Task brief
Show all lines that include the string "picture"; copy each one.

------------------------

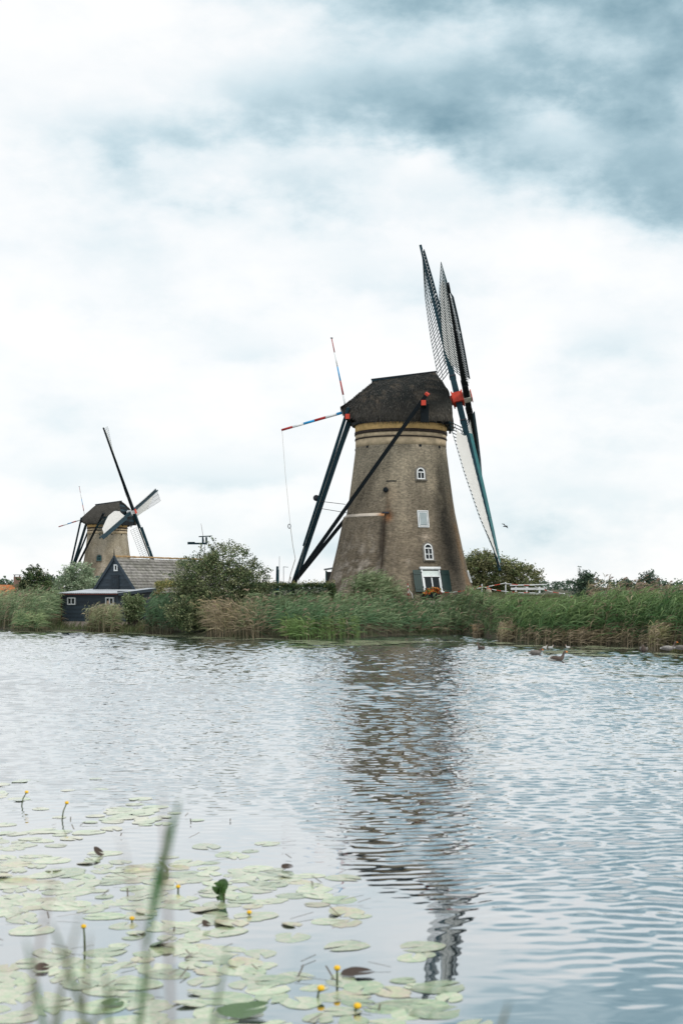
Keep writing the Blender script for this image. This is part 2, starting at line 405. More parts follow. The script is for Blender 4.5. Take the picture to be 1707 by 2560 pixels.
quads = np.stack([idx[:-1, :-1], idx[:-1, 1:], idx[1:, 1:], idx[1:, :-1]], -1).reshape(-1, 4)
gnd = link('ground', arr_mesh('ground', np.stack([GX.ravel(), GY.ravel(), GZ.ravel()], 1), quads, smooth=True), K['soil'])
tag(gnd, 'low grassy far bank rising from the water to the mill yard', 'ground', kind='structure')
# near bank under the photographer
bx = np.concatenate([[-200, -80], np.arange(-30, 30.1, 1.5), [80, 200]]); by = np.array([-40, -10, -3, -1, 0, 1, 2, 3, 4, 5, 6, 7, 7.8, 9, 12])
BX, BY = np.meshgrid(bx, by); BZ = np.interp(BY, [-40, 0, 3, 7.3, 9, 12], [1.6, 1.5, 1.05, .0, -.5, -1.2]) + (fbm(np.stack([BX.ravel(), BY.ravel(), BX.ravel() * 0], 1), 9).reshape(BX.shape) - .5) * .15
bi = np.arange(BX.size).reshape(BX.shape)
bq = np.stack([bi[:-1, :-1], bi[:-1, 1:], bi[1:, 1:], bi[1:, :-1]], -1).reshape(-1, 4)
nb = link('near_bank', arr_mesh('near_bank', np.stack([BX.ravel(), BY.ravel(), BZ.ravel()], 1), bq, smooth=True), K['soil'])
tag(nb, 'grassy near bank at the foot of the picture', 'bank', kind='structure')
def lee(x, y):           # 1 where the lily bed and the near bank shelter the water
    a = 1 - np.clip((x - np.interp(y, [9, 12, 16, 20, 26], [1.8, 1.0, .1, -1.4, -4.2])) / 1.6, 0, 1); b = 1 - np.clip((y - 18) / 7, 0, 1)
    return (a * a * (3 - 2 * a)) * (b * b * (3 - 2 * b))
def far_mat(x, y):       # where the far lily mats float
    d_ = shore(x) - y
    l_ = (d_ < 3.0 + 1.5 * np.sin(x * .5)); c_ = (y > 77 + 1.5 * np.sin(x)) & (y < 86.5 - .35 * np.maximum(0, x)); r_ = (y > 66) & (y < 80) & (fbm(np.stack([x * .5, y * .9, x * 0], 1), 44, 2) > .53)
    return np.where(x < -3, l_, np.where(x < 9.8, c_, r_)) & (d_ > .1)
wr = np.random.default_rng(5)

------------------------

Answer to this problem
Keep writing the Blender script for this image. This is part 2, starting at line 405. More parts follow. The script is for Blender 4.5. Take the picture to be 1707 by 2560 pixels.
tag(nb, 'grassy near bank at the foot of the picture', 'bank', kind='structure')